**WHAT THIS TASK INVOLVES**: Each line containing the word "Write" should be found and copied.

**Source records**:
☆ ☆ ☆ ☆

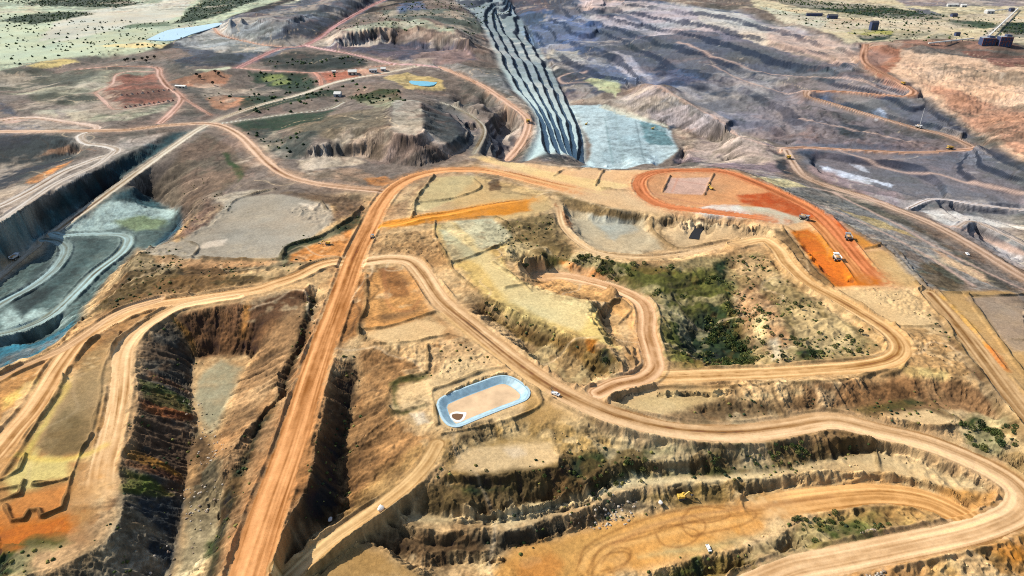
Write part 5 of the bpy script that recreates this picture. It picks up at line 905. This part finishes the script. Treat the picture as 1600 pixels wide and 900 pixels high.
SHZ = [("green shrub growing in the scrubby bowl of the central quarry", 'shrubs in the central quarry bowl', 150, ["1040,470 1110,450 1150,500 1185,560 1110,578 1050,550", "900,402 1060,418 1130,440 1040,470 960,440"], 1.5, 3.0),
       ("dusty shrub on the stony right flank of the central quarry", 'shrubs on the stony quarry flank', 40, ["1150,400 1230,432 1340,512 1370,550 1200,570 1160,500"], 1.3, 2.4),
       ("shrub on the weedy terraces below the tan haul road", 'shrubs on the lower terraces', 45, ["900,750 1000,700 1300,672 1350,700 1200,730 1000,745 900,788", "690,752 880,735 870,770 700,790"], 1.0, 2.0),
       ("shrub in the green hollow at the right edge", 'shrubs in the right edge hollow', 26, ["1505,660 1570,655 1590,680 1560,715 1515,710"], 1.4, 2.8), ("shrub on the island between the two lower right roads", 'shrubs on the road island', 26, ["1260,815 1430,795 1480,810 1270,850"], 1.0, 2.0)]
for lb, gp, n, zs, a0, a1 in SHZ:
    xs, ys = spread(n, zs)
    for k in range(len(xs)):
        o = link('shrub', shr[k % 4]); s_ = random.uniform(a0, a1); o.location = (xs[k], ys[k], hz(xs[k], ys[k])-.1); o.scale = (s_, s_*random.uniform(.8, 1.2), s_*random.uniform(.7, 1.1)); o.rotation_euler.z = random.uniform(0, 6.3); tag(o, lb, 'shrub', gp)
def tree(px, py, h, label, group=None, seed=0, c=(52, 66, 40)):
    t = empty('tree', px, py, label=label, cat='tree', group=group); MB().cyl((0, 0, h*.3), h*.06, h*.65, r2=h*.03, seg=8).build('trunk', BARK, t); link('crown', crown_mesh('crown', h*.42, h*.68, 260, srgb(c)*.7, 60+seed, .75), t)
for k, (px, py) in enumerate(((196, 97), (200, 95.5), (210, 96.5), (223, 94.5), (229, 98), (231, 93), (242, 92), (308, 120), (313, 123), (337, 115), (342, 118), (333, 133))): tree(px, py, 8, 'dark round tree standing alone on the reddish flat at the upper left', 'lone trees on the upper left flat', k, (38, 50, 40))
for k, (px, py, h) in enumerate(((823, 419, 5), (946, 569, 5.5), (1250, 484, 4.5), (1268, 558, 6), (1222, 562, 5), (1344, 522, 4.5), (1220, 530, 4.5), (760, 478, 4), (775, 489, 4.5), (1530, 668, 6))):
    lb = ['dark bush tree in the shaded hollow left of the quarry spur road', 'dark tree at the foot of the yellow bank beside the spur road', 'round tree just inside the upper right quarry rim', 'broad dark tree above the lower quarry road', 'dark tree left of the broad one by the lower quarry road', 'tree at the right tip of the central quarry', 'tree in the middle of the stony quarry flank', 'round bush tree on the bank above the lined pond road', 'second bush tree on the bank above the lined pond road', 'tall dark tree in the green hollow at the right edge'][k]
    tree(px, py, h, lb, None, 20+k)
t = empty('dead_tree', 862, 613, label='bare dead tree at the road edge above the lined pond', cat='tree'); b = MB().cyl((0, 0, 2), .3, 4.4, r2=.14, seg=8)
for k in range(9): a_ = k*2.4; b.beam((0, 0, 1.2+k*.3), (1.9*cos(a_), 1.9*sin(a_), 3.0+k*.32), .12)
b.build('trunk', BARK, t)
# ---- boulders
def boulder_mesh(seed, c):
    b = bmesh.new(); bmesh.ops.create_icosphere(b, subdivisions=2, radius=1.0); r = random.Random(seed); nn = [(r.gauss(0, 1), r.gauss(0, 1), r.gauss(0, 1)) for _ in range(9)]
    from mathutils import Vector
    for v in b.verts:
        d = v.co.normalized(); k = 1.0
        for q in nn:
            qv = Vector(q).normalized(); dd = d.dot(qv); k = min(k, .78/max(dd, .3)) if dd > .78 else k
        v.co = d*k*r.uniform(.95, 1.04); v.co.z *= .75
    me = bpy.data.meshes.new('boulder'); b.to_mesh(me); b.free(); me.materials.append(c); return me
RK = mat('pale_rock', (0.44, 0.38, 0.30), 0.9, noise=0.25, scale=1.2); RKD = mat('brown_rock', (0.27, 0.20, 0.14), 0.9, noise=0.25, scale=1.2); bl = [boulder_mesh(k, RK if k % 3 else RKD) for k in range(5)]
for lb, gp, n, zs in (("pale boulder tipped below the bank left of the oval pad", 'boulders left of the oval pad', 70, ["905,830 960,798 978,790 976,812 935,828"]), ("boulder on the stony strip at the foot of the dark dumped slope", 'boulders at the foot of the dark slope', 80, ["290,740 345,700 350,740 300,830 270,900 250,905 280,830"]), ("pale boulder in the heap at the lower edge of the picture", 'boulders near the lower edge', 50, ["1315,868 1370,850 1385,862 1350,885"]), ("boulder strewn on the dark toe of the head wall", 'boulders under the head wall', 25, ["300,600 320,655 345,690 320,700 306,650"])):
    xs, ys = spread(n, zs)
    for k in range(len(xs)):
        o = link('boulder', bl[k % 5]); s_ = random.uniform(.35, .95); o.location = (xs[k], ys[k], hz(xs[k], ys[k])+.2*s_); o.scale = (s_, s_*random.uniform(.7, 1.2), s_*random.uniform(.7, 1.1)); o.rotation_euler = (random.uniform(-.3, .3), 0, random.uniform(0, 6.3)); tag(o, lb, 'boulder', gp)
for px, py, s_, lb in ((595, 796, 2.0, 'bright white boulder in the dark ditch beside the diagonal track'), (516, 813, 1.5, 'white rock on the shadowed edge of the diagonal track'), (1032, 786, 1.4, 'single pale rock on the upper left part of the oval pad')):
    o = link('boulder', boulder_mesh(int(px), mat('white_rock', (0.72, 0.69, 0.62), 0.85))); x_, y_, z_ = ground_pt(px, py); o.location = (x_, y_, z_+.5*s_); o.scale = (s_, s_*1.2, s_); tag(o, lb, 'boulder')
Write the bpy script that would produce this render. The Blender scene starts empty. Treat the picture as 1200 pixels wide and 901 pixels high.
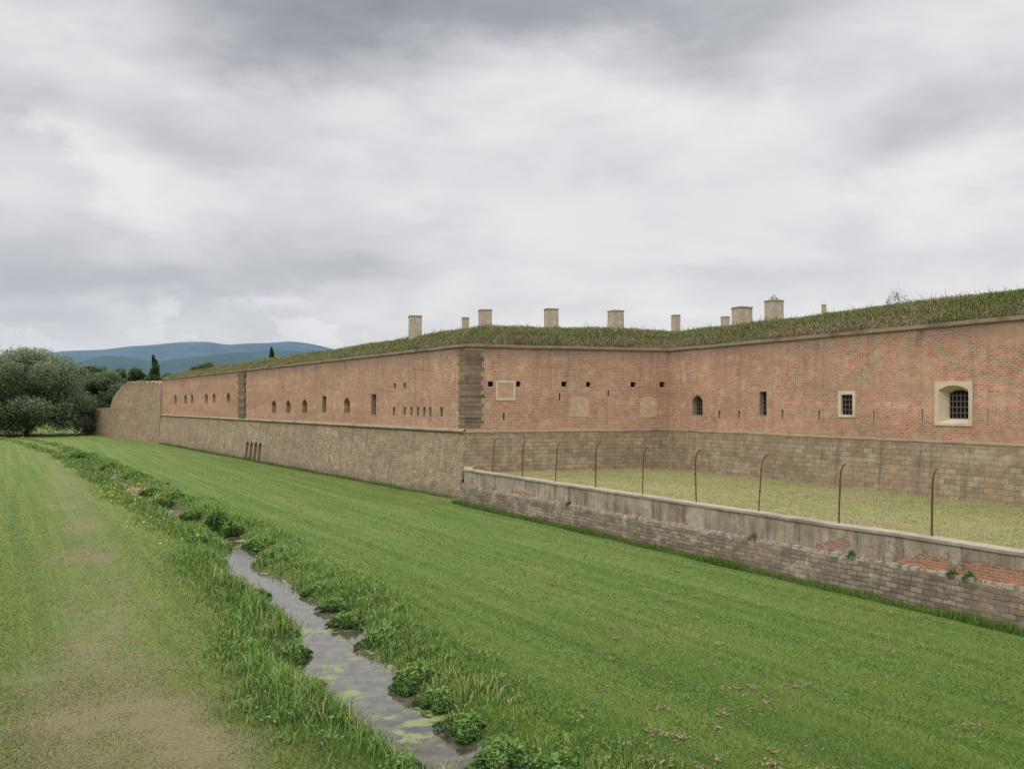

☆ ☆ ☆ ☆

**TASK OUTPUT**:
Write part 5 of the bpy script that recreates this picture. It picks up at line 905. This part finishes the script. Treat the picture as 1600 pixels wide and 900 pixels high.
Write the bpy script that would produce this render. The Blender scene starts empty. Treat the picture as 1200 pixels wide and 901 pixels high.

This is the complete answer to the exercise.